Challenge:
Copy out each line that has "pixels" in it.

Records supplied:

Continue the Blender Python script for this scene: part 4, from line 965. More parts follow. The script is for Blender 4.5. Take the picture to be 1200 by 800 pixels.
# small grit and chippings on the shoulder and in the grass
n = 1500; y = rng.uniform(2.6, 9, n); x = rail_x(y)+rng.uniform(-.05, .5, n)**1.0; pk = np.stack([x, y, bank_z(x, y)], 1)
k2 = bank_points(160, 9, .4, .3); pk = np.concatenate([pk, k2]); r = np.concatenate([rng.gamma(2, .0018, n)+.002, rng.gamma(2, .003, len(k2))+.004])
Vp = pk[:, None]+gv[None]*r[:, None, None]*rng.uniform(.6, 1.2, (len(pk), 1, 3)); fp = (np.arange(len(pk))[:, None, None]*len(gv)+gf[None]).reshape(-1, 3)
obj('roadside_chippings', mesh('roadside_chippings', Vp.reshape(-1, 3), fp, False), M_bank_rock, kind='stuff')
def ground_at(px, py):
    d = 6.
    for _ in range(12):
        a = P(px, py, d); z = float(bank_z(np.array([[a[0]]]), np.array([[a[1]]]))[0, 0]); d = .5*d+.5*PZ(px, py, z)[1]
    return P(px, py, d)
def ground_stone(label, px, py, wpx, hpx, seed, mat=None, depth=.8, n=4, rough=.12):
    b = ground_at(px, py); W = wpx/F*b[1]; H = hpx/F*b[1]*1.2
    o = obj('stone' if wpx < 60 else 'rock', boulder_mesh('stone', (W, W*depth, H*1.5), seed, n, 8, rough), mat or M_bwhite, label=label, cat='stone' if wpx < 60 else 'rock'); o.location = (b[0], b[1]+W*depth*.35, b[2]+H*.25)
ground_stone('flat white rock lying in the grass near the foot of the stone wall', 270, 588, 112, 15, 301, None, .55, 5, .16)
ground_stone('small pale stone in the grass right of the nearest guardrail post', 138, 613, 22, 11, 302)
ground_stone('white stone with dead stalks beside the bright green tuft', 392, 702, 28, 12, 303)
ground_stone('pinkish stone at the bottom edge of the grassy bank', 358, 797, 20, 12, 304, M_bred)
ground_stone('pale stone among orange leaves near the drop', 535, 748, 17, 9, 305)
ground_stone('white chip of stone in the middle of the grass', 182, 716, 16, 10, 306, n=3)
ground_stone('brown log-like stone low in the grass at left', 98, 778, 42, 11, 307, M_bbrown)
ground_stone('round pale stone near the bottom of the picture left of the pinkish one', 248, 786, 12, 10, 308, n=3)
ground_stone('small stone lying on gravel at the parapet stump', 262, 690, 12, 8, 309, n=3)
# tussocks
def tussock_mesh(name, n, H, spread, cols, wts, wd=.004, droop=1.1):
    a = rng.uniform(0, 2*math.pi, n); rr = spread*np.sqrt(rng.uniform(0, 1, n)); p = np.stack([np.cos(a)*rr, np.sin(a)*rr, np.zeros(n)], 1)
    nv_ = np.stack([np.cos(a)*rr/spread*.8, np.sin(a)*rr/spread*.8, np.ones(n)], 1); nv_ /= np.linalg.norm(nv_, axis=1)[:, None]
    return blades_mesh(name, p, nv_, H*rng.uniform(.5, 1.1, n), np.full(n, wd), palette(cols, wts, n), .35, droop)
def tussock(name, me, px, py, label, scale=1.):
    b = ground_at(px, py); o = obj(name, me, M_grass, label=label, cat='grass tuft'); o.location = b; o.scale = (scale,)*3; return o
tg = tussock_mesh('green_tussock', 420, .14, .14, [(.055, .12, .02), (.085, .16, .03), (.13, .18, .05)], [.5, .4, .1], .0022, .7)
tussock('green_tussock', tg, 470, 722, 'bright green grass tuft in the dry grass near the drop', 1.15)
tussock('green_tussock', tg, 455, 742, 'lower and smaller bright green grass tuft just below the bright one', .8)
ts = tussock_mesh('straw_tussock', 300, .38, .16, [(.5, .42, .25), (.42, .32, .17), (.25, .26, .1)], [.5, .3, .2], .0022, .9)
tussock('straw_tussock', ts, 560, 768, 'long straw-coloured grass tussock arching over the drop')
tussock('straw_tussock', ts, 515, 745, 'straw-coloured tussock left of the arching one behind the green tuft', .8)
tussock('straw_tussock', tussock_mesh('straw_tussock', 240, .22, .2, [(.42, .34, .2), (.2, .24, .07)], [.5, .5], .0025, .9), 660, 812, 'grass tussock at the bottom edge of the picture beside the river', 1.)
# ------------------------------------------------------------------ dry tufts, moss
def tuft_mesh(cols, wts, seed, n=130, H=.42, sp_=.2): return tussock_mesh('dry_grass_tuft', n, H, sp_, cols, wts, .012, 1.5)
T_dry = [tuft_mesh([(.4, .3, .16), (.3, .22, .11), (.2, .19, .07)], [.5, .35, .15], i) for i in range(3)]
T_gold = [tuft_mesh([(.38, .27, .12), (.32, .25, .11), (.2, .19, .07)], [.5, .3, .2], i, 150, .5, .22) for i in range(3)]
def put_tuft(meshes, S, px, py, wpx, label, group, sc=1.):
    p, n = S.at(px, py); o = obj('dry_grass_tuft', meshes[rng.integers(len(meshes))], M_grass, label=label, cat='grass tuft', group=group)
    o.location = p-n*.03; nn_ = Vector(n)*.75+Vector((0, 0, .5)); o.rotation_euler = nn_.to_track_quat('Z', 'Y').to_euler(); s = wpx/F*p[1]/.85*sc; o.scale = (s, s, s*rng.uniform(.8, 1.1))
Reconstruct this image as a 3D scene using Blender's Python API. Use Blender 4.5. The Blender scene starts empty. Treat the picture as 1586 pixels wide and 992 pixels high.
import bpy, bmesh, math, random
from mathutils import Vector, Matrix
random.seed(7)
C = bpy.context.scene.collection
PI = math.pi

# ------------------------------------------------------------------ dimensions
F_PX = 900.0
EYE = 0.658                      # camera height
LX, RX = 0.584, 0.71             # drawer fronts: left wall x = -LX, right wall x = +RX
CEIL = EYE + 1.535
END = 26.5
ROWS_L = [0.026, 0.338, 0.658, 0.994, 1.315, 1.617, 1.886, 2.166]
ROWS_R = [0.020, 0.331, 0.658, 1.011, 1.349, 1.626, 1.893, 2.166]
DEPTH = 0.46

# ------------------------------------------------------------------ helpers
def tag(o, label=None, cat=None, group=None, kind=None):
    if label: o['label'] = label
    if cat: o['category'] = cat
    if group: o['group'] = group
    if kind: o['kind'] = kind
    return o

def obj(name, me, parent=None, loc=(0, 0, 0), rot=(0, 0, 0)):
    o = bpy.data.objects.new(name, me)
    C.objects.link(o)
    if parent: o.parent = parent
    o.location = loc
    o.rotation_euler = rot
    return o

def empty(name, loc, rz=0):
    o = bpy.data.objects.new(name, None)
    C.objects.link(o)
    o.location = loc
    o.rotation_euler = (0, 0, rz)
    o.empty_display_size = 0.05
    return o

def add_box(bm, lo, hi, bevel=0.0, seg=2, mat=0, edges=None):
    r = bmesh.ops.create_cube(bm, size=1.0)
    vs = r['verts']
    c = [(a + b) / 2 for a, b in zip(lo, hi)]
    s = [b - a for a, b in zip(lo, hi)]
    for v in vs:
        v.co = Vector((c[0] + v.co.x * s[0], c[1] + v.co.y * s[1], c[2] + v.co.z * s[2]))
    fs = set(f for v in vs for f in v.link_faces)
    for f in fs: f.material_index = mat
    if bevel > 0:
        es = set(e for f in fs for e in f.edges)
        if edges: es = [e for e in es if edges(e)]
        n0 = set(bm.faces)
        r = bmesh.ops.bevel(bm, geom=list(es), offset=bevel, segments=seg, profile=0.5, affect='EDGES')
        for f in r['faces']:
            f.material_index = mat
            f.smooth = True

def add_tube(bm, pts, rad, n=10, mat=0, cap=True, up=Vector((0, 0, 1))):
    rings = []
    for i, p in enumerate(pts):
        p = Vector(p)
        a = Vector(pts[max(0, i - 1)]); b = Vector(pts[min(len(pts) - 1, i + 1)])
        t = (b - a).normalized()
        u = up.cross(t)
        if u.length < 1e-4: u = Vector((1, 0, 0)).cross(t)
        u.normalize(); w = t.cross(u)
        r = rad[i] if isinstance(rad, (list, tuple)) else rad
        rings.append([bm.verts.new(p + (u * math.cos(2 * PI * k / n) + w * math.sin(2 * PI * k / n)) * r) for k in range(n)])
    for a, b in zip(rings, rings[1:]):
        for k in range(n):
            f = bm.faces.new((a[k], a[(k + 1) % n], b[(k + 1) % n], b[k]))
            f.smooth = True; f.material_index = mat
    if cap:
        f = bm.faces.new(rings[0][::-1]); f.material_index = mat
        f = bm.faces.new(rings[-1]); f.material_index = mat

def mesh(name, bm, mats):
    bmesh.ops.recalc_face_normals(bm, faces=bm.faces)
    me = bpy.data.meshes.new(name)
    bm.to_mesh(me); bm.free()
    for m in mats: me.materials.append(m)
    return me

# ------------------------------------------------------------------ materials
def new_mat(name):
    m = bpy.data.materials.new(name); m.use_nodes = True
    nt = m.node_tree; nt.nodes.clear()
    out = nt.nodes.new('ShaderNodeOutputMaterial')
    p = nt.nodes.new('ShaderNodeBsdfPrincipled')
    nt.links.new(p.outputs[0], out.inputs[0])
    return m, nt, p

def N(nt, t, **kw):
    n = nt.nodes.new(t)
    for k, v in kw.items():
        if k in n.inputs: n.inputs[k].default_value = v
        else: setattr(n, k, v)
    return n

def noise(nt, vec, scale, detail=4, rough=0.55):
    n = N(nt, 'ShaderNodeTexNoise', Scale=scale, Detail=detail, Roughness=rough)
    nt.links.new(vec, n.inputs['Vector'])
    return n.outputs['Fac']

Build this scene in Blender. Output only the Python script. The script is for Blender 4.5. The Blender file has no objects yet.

Final result:
Continue the Blender Python script for this scene: part 4, from line 965. More parts follow. The script is for Blender 4.5. Take the picture to be 1200 by 800 pixels.
Reconstruct this image as a 3D scene using Blender's Python API. Use Blender 4.5. The Blender scene starts empty. Treat the picture as 1586 pixels wide and 992 pixels high.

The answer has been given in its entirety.